Exercise description:
Return the material word for word. Do not include pictures.

Information shown:
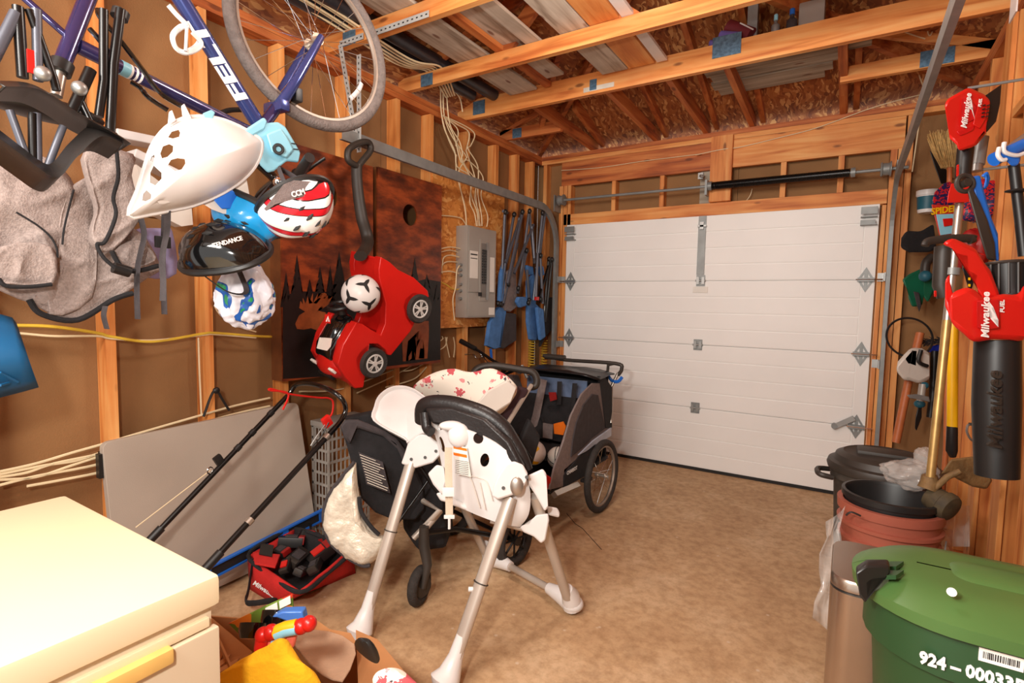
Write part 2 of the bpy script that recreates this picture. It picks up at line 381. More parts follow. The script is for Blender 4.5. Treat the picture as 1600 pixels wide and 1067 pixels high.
# left wall: sheathing panels, studs, plates
wl = tag(MB().bx(SXL-.03, SXL-.012, Y0, SYD, 0, 2.83).build('wall_left', 'sheath', None, False), kind='structure')
yy = [-.9, .18, 1.40, 2.62, 3.84, SYD]
for a, b_ in zip(yy[:-1], yy[1:]):
    MB().bx(SXL-.012, SXL, a+.002, b_-.002, .0, 1.745).build('sheathing_panel', 'sheath', wl, False)
    MB().bx(SXL-.012, SXL, a+.002, b_-.002, 1.75, 2.82).build('sheathing_panel', 'sheath', wl, False)
for y in (-.62, -.2, .2, .60, 1.0, 1.41, 1.82, 2.26, 2.69, 3.03, 3.47, 3.88, 4.22, 4.50):
    MB().bx(XL-.088, XL, y-.019+.0, y+.019, .04, 2.73).build('stud', wood_z, wl, False)
MB().bx(XL-.088, XL, Y0, SYD, 0, .038).build('bottom_plate', old_y, wl, False)
MB().bx(XL-.088, XL, Y0, YD, 2.732, 2.769).build('top_plate', old_y, wl, False)
MB().bx(XL-.088, XL, Y0, YD, 2.771, 2.808).build('top_plate', old_y, wl, False)
# door wall
DX0, DX1, DH = -2.31, .14, 2.135
wb = tag(MB().bx(SXL, SXR, SYD+.012, SYD+.03, 2.0, 2.83).bx(SXL, DX0, SYD+.012, SYD+.03, 0, 2.0).bx(DX1, SXR, SYD+.012, SYD+.03, 0, 2.0).build('wall_back', 'sheath', None, False), kind='structure')
MB().bx(SXL, DX0-.01, SYD, SYD+.012, 0, 2.80).build('sheathing_panel', 'sheath', wb, False)
MB().bx(DX0-.005, -.83, SYD, SYD+.012, 2.14, 2.80).build('sheathing_panel', 'sheath', wb, False)
MB().bx(-.826, DX1+.04, SYD, SYD+.012, 2.14, 2.80).build('sheathing_panel', 'sheath', wb, False)
MB().bx(DX1+.044, SXR, SYD, SYD+.012, 0, 2.80).build('sheathing_panel', 'sheath', wb, False)
MB().bx(XL, XR, YD, SYD, 2.732, 2.769).build('top_plate', wood_x, wb, False)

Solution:
Write part 2 of the bpy script that recreates this picture. It picks up at line 381. More parts follow. The script is for Blender 4.5. Treat the picture as 1600 pixels wide and 1067 pixels high.
# left wall: sheathing panels, studs, plates
wl = tag(MB().bx(SXL-.03, SXL-.012, Y0, SYD, 0, 2.83).build('wall_left', 'sheath', None, False), kind='structure')
yy = [-.9, .18, 1.40, 2.62, 3.84, SYD]
for a, b_ in zip(yy[:-1], yy[1:]):
    MB().bx(SXL-.012, SXL, a+.002, b_-.002, .0, 1.745).build('sheathing_panel', 'sheath', wl, False)
    MB().bx(SXL-.012, SXL, a+.002, b_-.002, 1.75, 2.82).build('sheathing_panel', 'sheath', wl, False)
for y in (-.62, -.2, .2, .60, 1.0, 1.41, 1.82, 2.26, 2.69, 3.03, 3.47, 3.88, 4.22, 4.50):
    MB().bx(XL-.088, XL, y-.019+.0, y+.019, .04, 2.73).build('stud', wood_z, wl, False)
MB().bx(XL-.088, XL, Y0, SYD, 0, .038).build('bottom_plate', old_y, wl, False)
MB().bx(XL-.088, XL, Y0, YD, 2.732, 2.769).build('top_plate', old_y, wl, False)
MB().bx(XL-.088, XL, Y0, YD, 2.771, 2.808).build('top_plate', old_y, wl, False)
# door wall
DX0, DX1, DH = -2.31, .14, 2.135
wb = tag(MB().bx(SXL, SXR, SYD+.012, SYD+.03, 2.0, 2.83).bx(SXL, DX0, SYD+.012, SYD+.03, 0, 2.0).bx(DX1, SXR, SYD+.012, SYD+.03, 0, 2.0).build('wall_back', 'sheath', None, False), kind='structure')
MB().bx(SXL, DX0-.01, SYD, SYD+.012, 0, 2.80).build('sheathing_panel', 'sheath', wb, False)
MB().bx(DX0-.005, -.83, SYD, SYD+.012, 2.14, 2.80).build('sheathing_panel', 'sheath', wb, False)
MB().bx(-.826, DX1+.04, SYD, SYD+.012, 2.14, 2.80).build('sheathing_panel', 'sheath', wb, False)
MB().bx(DX1+.044, SXR, SYD, SYD+.012, 0, 2.80).build('sheathing_panel', 'sheath', wb, False)
MB().bx(XL, XR, YD, SYD, 2.732, 2.769).build('top_plate', wood_x, wb, False)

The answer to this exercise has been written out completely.